Ich liebe Checklisten, weil sie mir das Denken abnehmen. Besonders kurz vor dem Vortrag, wo ich mit meinen Gedanken völlig woanders bin.

    1. Gehen Sie in der letzten Stunde vor dem Vortrag nichts mehr durch. Das verwirrt den Redner nur unnötig.
    2. Sorgen Sie dafür, dass der Redner sich einspricht. Eine Rede morgens um acht Uhr nach einem einsamen Frühstück ist deutlich schwerer als eine Rede nach einem anregenden Kaffeeklatsch mit der Pressesprecherin. Auch ein Sportler macht sich warm.
    3. Haben Sie einen Stift für mögliche Änderungen dabei und weiteres Papier oder Moderationskarten. Die Wahrscheinlichkeit, dass noch eine Idee dazukommt, ist groß.
    4. Zwei Stunden vorher keine schweren Mahlzeiten mehr und in den 30 Minuten vorher nichts Süßes und keine Nüsse! Das führt zu Hustenanfällen, und ein zuckriger Mund geht schwer auf.

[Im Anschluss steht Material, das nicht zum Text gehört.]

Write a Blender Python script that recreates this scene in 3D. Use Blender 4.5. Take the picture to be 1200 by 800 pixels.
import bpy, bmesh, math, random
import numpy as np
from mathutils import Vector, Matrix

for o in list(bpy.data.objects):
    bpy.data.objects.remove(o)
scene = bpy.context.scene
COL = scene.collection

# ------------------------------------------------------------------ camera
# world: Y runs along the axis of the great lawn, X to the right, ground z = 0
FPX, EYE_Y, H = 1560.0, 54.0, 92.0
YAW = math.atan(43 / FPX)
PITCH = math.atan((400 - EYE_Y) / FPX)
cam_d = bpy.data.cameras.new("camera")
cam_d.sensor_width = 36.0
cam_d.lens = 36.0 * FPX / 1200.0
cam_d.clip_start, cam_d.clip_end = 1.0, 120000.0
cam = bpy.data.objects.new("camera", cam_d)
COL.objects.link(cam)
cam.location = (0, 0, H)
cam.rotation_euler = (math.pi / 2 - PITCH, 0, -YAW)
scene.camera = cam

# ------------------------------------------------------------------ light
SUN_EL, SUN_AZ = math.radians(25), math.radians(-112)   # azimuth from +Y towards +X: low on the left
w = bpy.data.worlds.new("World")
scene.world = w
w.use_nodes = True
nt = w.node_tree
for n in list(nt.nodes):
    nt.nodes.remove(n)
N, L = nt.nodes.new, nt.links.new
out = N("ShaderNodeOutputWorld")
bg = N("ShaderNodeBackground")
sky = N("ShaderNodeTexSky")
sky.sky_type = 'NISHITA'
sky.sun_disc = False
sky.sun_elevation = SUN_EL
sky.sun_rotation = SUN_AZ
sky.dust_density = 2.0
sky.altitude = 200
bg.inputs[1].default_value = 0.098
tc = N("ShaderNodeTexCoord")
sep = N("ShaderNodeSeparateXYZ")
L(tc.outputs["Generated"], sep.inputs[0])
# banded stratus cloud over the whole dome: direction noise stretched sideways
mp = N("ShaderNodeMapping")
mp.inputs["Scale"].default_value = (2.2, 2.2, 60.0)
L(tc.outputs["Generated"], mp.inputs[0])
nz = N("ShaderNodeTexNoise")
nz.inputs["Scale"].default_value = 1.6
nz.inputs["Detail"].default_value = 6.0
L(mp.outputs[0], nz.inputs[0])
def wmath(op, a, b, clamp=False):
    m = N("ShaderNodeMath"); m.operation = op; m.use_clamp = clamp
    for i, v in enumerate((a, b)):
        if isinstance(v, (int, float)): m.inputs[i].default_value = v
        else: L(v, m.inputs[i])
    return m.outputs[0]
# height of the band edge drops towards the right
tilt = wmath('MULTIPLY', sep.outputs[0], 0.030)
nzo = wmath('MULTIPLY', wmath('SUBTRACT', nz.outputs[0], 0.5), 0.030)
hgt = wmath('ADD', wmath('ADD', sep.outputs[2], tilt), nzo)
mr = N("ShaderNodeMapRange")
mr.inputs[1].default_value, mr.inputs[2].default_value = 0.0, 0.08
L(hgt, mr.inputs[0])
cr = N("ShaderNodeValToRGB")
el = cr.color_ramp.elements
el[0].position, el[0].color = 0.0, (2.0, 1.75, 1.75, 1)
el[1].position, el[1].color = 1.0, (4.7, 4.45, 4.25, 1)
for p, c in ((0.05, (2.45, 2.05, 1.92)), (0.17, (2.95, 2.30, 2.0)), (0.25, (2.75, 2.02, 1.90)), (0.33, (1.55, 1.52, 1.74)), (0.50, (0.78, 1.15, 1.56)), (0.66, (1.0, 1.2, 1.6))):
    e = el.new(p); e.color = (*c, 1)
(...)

    5. Am besten ist ein Monitor mit einer rückwärts laufenden Uhr auf der Bühne, wenn die Rede nicht komplett ausgeschrieben ist. Wenn Sie dem Redner ein Zeichen geben, sieht der das oft nicht.
    6. Es gibt auch Redner, die ein Handy in der Tasche haben, das zu einem bestimmten Zeitpunkt vibriert. Aber es steht natürlich auf Flugmodus, damit die Frequenzen der Mikrofone nicht gestört werden.
    7. Es kann sicher auch nicht schaden, noch ein zweites Exemplar der Rede griffbereit zu haben. Wer sagt Ihnen, dass Ihr Chef wirklich die letzte Fassung dabei hat oder nicht aus Versehen die Kaffeetasse …

Direkt nach dem Auftritt gibt es nur Lob. Am nächsten Tag gibt es unter Umständen eine kritische Analyse, möglicherweise mit Unterstützung durch eine Videoaufnahme. Aber direkt nach einer großen Rede ist man empfindlich und die kleinste Kritik wirkt doppelt. Ich habe die besten Erfahrungen gemacht, den Redner erst mal sich selbst analysieren zu lassen. Die meisten wissen, wo es gehakt hat. Wie lange es dauert, bis der Redner offen ist für ein paar kritische Anmerkungen und ob er sie überhaupt will, lernt man im Laufe der Zeit.